┌──
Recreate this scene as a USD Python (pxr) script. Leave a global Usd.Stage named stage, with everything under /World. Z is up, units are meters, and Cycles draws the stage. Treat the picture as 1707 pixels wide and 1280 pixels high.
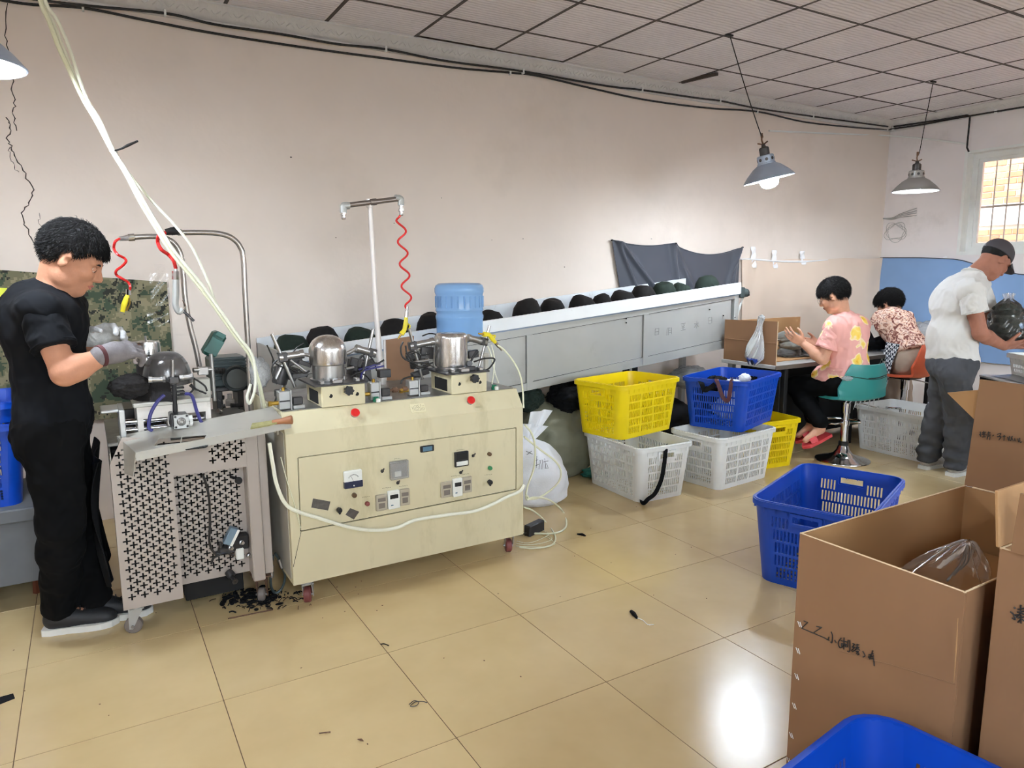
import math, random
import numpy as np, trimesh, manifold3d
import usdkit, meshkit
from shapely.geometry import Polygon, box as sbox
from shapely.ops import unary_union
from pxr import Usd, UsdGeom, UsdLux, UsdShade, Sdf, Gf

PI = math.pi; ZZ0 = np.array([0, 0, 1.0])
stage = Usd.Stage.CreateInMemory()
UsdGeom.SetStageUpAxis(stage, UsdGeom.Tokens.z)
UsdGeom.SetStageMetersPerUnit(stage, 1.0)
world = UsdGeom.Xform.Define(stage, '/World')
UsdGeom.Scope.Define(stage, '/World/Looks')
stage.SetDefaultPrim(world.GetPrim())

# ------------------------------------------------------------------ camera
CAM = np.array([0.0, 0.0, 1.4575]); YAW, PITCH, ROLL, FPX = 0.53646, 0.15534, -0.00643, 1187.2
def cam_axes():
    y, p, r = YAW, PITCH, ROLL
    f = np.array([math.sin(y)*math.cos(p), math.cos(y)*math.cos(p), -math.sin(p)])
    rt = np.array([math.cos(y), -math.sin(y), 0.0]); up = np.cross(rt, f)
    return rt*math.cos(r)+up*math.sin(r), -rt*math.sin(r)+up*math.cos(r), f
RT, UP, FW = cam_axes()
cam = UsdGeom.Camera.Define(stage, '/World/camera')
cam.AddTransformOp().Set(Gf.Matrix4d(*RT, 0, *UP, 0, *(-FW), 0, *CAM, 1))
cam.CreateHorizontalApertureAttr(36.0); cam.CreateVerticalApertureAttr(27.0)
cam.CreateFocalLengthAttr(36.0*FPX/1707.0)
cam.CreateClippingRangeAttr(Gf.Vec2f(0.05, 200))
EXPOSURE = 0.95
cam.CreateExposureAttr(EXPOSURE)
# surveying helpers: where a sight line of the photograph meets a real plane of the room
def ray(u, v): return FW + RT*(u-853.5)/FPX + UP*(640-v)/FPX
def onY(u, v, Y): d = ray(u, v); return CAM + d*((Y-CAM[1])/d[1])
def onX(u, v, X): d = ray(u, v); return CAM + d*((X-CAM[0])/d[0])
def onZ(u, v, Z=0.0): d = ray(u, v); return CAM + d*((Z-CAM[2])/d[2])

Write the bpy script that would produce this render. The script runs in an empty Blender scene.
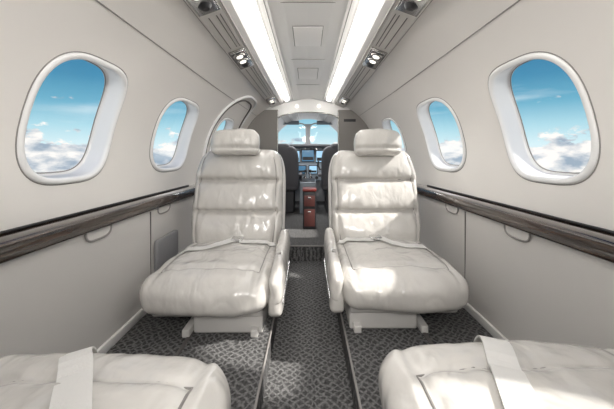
└──
*Short problem*
Go back to the entries above and restate word for word every line from the first through the one that contains "from pxr import", leaving the pictures behind.

*The response*
Recreate this scene as a USD Python (pxr) script. Leave a global Usd.Stage named stage, with everything under /World. Z is up, units are meters, and Cycles draws the stage. Treat the picture as 1707 pixels wide and 1280 pixels high.
import math, random
import numpy as np, trimesh, manifold3d
import usdkit, meshkit
from shapely.geometry import Polygon, box as sbox
from shapely.ops import unary_union
from pxr import Usd, UsdGeom, UsdLux, UsdShade, Sdf, Gf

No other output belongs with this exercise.